HOLA PRYSTAN, Russian-controlled Ukraine (Reuters) – Rescuers in boats have saved hundreds of people from the roofs of flooded houses after the massive dam breach in southern Ukraine, volunteers and officials said on Thursday, but others were getting more desperate as they waited for help.
Friends and family posted frantic appeals in online chatrooms with names, photos and GPS locations of residents, including some children and many elderly people, who were still waiting to be picked up.
The coordinator of a volunteer group on the Telegram messaging app said the appeals were arriving continuously and getting more urgent than the day before because people were running out of food and drinking water.
Ukraine and Russia have both accused each other of blowing up the giant Kakhovka dam on the Dnipro River, which burst in the early hours of Tuesday. On the Russian-controlled left bank of the river, Moscow-installed officials have ordered residents of several districts to evacuate.

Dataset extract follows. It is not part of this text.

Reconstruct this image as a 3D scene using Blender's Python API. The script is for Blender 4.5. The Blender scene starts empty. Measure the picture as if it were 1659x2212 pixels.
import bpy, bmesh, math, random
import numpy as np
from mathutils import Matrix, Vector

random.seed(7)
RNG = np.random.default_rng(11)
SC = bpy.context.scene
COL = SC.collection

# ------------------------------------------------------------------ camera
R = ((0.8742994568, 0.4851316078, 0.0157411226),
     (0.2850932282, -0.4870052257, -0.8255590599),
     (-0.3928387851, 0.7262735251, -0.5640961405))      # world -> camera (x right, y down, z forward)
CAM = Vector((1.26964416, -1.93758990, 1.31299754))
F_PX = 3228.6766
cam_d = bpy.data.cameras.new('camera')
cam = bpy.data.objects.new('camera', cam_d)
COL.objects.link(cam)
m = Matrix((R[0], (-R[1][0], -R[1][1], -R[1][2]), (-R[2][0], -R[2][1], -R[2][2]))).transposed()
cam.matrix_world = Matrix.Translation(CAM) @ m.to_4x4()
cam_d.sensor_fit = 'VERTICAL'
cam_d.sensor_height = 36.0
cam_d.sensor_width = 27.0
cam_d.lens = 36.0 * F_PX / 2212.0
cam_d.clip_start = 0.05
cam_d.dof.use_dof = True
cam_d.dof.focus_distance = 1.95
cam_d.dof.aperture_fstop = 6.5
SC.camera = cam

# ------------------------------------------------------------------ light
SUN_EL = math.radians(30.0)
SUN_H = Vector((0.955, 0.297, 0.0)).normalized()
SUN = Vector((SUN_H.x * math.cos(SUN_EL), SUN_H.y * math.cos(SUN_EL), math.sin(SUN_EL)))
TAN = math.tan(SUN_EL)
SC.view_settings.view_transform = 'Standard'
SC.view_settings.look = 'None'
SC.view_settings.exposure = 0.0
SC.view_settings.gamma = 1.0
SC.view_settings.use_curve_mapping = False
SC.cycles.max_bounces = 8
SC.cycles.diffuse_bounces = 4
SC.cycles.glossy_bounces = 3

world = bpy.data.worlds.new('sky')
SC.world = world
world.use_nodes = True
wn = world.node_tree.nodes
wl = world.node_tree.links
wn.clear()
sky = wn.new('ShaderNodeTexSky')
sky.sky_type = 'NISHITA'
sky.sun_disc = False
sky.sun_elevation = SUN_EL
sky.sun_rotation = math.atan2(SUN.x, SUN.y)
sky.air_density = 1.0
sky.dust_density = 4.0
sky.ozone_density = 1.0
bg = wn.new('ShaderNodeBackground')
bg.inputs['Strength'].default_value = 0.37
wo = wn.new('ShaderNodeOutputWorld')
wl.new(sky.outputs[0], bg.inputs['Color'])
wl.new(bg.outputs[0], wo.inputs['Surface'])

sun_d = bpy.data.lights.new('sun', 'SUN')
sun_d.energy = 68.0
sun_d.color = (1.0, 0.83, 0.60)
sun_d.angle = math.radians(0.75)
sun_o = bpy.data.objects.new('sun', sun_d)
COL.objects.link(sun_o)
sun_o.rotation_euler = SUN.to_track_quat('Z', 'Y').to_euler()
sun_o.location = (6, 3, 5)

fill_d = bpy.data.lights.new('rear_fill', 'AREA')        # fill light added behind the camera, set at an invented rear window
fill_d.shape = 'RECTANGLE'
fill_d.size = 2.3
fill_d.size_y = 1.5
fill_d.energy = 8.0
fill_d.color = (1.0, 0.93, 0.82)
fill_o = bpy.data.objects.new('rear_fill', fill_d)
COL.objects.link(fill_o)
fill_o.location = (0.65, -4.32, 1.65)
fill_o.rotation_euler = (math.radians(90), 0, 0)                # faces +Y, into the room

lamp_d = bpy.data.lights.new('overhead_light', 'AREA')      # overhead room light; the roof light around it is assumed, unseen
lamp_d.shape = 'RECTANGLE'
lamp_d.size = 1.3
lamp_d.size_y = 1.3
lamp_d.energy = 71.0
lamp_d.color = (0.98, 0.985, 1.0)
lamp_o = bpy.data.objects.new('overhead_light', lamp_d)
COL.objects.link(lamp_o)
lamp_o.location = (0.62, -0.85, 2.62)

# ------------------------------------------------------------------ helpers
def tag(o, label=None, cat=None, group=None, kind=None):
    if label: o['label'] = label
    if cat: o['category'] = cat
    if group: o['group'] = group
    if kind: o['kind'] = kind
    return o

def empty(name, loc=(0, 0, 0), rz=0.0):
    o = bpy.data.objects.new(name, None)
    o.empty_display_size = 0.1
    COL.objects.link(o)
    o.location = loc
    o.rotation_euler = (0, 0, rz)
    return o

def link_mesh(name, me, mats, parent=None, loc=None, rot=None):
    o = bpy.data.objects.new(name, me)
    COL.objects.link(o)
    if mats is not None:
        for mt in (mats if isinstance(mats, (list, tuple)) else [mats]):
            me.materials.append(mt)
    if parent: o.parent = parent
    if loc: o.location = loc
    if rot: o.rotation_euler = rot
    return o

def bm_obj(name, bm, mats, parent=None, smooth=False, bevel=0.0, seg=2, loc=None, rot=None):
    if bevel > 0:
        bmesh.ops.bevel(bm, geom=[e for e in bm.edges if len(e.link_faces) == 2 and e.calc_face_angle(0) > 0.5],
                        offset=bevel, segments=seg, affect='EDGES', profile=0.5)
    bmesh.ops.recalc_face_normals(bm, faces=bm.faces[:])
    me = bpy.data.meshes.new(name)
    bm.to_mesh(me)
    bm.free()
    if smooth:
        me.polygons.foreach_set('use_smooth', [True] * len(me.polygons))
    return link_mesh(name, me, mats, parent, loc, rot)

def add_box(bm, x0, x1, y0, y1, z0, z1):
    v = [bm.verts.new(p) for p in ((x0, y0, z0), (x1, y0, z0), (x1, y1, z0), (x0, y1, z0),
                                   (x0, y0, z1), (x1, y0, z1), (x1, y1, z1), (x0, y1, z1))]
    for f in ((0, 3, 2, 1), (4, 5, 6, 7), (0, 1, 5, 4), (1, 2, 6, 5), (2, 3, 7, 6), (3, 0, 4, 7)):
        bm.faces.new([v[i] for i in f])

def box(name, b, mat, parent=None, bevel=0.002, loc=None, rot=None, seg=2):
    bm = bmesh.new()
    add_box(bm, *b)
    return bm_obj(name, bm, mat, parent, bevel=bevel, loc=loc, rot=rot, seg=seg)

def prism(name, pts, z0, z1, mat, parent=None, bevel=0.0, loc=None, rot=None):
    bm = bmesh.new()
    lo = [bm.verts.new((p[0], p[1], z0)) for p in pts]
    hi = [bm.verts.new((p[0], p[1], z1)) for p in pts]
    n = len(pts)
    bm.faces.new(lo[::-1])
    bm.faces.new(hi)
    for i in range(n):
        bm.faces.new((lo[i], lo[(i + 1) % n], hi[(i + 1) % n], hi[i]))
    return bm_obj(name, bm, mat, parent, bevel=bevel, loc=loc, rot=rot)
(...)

Vladimir Saldo, the top Russian-installed official in the Kherson region, said midday Thursday that approximately 4,300 people had been evacuated, including 171 children and 42 people with disabilities. More than 14,000 homes have been flooded, emergency services said.
Another official, Andrei Alekseyenko, said the level of the Dnipro had risen to 12 metres in the worst-hit areas, Oleshky and Hola Prystan. He said 344 people had been saved by boat from roofs and upper floors.
In Telegram channels, some people sent grateful messages for successful rescues.
Olena Glazova, a Ukrainian woman from Oleshky who is now in Romania, said 10 of her neighbours had been saved from the attic of a house on Timchuk Street, including at least four people in their sixties and a child of 11. She did not know what would happen to them next.
Local people were organising their own rescues, she said. “People have been grouping together and saving each other.”
Meanwhile new appeals were still appearing in the chatrooms.
“Evacuation required… Two or three elderly people are on the roof. Possibly with a cat and dog,” one coordinator wrote. “At the moment there is no connection.”
One man, Sergei, told Reuters the last time he spoke with his 83-year-old father-in-law in Oleshky was several days before the dam collapse.
“My father-in-law is in poor health and has no telephone,” he said. “The latest information is that there was a lot of water in the street, as high as a person. Houses collapsed and went under water.”
In the village of Korsunka, where houses were submerged up to their roofs, 26-year-old Vitaly told Reuters that homes had been indundated in the space of less than 15 minutes, leaving people with no time to flee. He said his own house collapsed under the torrent.
Ruslana, a woman who evacuated Kherson earlier this year to give birth to her son in Crimea, told Reuters she had had no contact for two days with her 72-year-old grandfather Nikolai in the village of Kardashynka. She called emergency services to report him missing but had heard no news.
“Most of the time I’m on the Internet, in groups, and there is no information,” she said. “I’m waiting for him to call, or someone to call me, and say everything is fine. Then I will breathe easier.”